• PROBLEM STATEMENT: Extract the complete listing and output it unchanged.

• MATERIAL FOR THIS EXERCISE:

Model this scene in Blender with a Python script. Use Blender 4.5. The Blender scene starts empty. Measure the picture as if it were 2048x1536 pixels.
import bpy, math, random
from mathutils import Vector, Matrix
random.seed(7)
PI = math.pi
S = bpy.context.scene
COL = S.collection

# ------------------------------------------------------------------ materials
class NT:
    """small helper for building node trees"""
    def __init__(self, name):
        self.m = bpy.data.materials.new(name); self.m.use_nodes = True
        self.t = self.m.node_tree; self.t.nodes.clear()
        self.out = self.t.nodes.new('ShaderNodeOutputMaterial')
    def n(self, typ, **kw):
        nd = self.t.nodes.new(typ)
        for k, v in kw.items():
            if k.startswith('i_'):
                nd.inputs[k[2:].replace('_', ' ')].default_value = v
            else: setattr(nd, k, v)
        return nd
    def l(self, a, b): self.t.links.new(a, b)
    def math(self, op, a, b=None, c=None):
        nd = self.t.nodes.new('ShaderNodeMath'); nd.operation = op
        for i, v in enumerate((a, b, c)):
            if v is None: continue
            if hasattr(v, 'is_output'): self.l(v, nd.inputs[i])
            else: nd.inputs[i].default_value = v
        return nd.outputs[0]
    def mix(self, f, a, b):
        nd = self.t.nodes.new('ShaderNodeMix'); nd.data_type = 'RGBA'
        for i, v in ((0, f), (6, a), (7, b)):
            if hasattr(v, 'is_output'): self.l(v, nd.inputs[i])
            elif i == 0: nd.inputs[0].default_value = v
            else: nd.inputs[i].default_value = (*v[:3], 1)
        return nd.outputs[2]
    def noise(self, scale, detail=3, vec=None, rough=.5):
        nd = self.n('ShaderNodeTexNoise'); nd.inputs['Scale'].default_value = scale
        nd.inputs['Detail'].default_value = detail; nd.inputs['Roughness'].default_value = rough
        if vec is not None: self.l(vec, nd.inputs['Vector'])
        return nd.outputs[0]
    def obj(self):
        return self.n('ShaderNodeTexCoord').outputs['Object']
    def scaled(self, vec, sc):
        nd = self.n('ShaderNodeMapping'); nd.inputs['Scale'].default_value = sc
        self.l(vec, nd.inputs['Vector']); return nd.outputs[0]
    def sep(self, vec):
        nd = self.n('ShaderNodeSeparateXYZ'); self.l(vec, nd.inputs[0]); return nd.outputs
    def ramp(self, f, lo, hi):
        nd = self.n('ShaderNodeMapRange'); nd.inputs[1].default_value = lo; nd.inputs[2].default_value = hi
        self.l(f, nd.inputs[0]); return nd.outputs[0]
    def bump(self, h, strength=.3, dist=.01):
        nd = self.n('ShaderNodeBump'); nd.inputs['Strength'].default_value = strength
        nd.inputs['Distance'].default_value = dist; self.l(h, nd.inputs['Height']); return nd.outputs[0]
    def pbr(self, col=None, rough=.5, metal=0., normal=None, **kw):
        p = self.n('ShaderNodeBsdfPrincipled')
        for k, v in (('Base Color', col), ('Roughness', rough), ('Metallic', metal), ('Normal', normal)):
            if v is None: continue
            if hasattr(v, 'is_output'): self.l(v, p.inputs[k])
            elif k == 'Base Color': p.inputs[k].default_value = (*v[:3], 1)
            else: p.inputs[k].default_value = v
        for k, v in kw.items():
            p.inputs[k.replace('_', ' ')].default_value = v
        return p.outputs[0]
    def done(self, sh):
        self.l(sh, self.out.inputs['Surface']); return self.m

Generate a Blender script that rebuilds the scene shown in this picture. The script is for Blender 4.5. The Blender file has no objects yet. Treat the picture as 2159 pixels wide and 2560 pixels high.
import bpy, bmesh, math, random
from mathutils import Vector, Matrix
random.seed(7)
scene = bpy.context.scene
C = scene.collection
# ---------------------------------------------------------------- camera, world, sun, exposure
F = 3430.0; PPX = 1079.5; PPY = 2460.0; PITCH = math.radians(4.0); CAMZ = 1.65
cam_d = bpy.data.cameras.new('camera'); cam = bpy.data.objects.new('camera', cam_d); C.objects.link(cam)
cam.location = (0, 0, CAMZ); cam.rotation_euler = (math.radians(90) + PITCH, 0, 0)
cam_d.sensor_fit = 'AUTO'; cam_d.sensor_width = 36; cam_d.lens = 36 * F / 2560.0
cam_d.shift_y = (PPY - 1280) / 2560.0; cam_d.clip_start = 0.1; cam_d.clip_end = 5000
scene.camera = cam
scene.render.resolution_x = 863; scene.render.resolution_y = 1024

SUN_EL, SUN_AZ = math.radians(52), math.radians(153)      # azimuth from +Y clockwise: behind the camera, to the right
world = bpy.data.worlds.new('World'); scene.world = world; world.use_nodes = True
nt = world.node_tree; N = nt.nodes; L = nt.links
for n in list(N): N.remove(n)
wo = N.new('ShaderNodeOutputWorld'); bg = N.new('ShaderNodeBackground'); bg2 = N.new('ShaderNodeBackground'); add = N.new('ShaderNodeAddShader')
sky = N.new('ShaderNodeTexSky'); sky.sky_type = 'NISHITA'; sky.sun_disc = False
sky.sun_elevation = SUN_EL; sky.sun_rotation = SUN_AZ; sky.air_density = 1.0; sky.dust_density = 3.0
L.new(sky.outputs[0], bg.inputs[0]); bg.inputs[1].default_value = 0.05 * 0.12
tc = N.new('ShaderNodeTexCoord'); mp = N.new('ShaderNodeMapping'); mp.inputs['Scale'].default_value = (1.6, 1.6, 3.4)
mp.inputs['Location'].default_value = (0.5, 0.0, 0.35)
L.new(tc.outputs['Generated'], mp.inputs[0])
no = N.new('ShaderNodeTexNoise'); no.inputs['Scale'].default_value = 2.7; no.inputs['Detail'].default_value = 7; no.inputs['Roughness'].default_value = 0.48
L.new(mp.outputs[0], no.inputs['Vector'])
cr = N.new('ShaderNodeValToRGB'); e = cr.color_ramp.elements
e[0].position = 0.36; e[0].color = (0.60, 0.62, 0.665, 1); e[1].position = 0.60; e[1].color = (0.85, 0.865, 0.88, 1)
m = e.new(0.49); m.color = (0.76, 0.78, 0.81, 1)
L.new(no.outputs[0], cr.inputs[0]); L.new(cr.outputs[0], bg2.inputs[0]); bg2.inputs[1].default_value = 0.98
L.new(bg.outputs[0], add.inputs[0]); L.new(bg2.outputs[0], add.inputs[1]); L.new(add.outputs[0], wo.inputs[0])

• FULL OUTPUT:
Model this scene in Blender with a Python script. Use Blender 4.5. The Blender scene starts empty. Measure the picture as if it were 2048x1536 pixels.
import bpy, math, random
from mathutils import Vector, Matrix
random.seed(7)
PI = math.pi
S = bpy.context.scene
COL = S.collection

# ------------------------------------------------------------------ materials
class NT:
    """small helper for building node trees"""
    def __init__(self, name):
        self.m = bpy.data.materials.new(name); self.m.use_nodes = True
        self.t = self.m.node_tree; self.t.nodes.clear()
        self.out = self.t.nodes.new('ShaderNodeOutputMaterial')
    def n(self, typ, **kw):
        nd = self.t.nodes.new(typ)
        for k, v in kw.items():
            if k.startswith('i_'):
                nd.inputs[k[2:].replace('_', ' ')].default_value = v
            else: setattr(nd, k, v)
        return nd
    def l(self, a, b): self.t.links.new(a, b)
    def math(self, op, a, b=None, c=None):
        nd = self.t.nodes.new('ShaderNodeMath'); nd.operation = op
        for i, v in enumerate((a, b, c)):
            if v is None: continue
            if hasattr(v, 'is_output'): self.l(v, nd.inputs[i])
            else: nd.inputs[i].default_value = v
        return nd.outputs[0]
    def mix(self, f, a, b):
        nd = self.t.nodes.new('ShaderNodeMix'); nd.data_type = 'RGBA'
        for i, v in ((0, f), (6, a), (7, b)):
            if hasattr(v, 'is_output'): self.l(v, nd.inputs[i])
            elif i == 0: nd.inputs[0].default_value = v
            else: nd.inputs[i].default_value = (*v[:3], 1)
        return nd.outputs[2]
    def noise(self, scale, detail=3, vec=None, rough=.5):
        nd = self.n('ShaderNodeTexNoise'); nd.inputs['Scale'].default_value = scale
        nd.inputs['Detail'].default_value = detail; nd.inputs['Roughness'].default_value = rough
        if vec is not None: self.l(vec, nd.inputs['Vector'])
        return nd.outputs[0]
    def obj(self):
        return self.n('ShaderNodeTexCoord').outputs['Object']
    def scaled(self, vec, sc):
        nd = self.n('ShaderNodeMapping'); nd.inputs['Scale'].default_value = sc
        self.l(vec, nd.inputs['Vector']); return nd.outputs[0]
    def sep(self, vec):
        nd = self.n('ShaderNodeSeparateXYZ'); self.l(vec, nd.inputs[0]); return nd.outputs
    def ramp(self, f, lo, hi):
        nd = self.n('ShaderNodeMapRange'); nd.inputs[1].default_value = lo; nd.inputs[2].default_value = hi
        self.l(f, nd.inputs[0]); return nd.outputs[0]
    def bump(self, h, strength=.3, dist=.01):
        nd = self.n('ShaderNodeBump'); nd.inputs['Strength'].default_value = strength
        nd.inputs['Distance'].default_value = dist; self.l(h, nd.inputs['Height']); return nd.outputs[0]
    def pbr(self, col=None, rough=.5, metal=0., normal=None, **kw):
        p = self.n('ShaderNodeBsdfPrincipled')
        for k, v in (('Base Color', col), ('Roughness', rough), ('Metallic', metal), ('Normal', normal)):
            if v is None: continue
            if hasattr(v, 'is_output'): self.l(v, p.inputs[k])
            elif k == 'Base Color': p.inputs[k].default_value = (*v[:3], 1)
            else: p.inputs[k].default_value = v
        for k, v in kw.items():
            p.inputs[k.replace('_', ' ')].default_value = v
        return p.outputs[0]
    def done(self, sh):
        self.l(sh, self.out.inputs['Surface']); return self.m

Generate a Blender script that rebuilds the scene shown in this picture. The script is for Blender 4.5. The Blender file has no objects yet. Treat the picture as 2159 pixels wide and 2560 pixels high.
import bpy, bmesh, math, random
from mathutils import Vector, Matrix
random.seed(7)
scene = bpy.context.scene
C = scene.collection
# ---------------------------------------------------------------- camera, world, sun, exposure
F = 3430.0; PPX = 1079.5; PPY = 2460.0; PITCH = math.radians(4.0); CAMZ = 1.65
cam_d = bpy.data.cameras.new('camera'); cam = bpy.data.objects.new('camera', cam_d); C.objects.link(cam)
cam.location = (0, 0, CAMZ); cam.rotation_euler = (math.radians(90) + PITCH, 0, 0)
cam_d.sensor_fit = 'AUTO'; cam_d.sensor_width = 36; cam_d.lens = 36 * F / 2560.0
cam_d.shift_y = (PPY - 1280) / 2560.0; cam_d.clip_start = 0.1; cam_d.clip_end = 5000
scene.camera = cam
scene.render.resolution_x = 863; scene.render.resolution_y = 1024

SUN_EL, SUN_AZ = math.radians(52), math.radians(153)      # azimuth from +Y clockwise: behind the camera, to the right
world = bpy.data.worlds.new('World'); scene.world = world; world.use_nodes = True
nt = world.node_tree; N = nt.nodes; L = nt.links
for n in list(N): N.remove(n)
wo = N.new('ShaderNodeOutputWorld'); bg = N.new('ShaderNodeBackground'); bg2 = N.new('ShaderNodeBackground'); add = N.new('ShaderNodeAddShader')
sky = N.new('ShaderNodeTexSky'); sky.sky_type = 'NISHITA'; sky.sun_disc = False
sky.sun_elevation = SUN_EL; sky.sun_rotation = SUN_AZ; sky.air_density = 1.0; sky.dust_density = 3.0
L.new(sky.outputs[0], bg.inputs[0]); bg.inputs[1].default_value = 0.05 * 0.12
tc = N.new('ShaderNodeTexCoord'); mp = N.new('ShaderNodeMapping'); mp.inputs['Scale'].default_value = (1.6, 1.6, 3.4)
mp.inputs['Location'].default_value = (0.5, 0.0, 0.35)
L.new(tc.outputs['Generated'], mp.inputs[0])
no = N.new('ShaderNodeTexNoise'); no.inputs['Scale'].default_value = 2.7; no.inputs['Detail'].default_value = 7; no.inputs['Roughness'].default_value = 0.48
L.new(mp.outputs[0], no.inputs['Vector'])
cr = N.new('ShaderNodeValToRGB'); e = cr.color_ramp.elements
e[0].position = 0.36; e[0].color = (0.60, 0.62, 0.665, 1); e[1].position = 0.60; e[1].color = (0.85, 0.865, 0.88, 1)
m = e.new(0.49); m.color = (0.76, 0.78, 0.81, 1)
L.new(no.outputs[0], cr.inputs[0]); L.new(cr.outputs[0], bg2.inputs[0]); bg2.inputs[1].default_value = 0.98
L.new(bg.outputs[0], add.inputs[0]); L.new(bg2.outputs[0], add.inputs[1]); L.new(add.outputs[0], wo.inputs[0])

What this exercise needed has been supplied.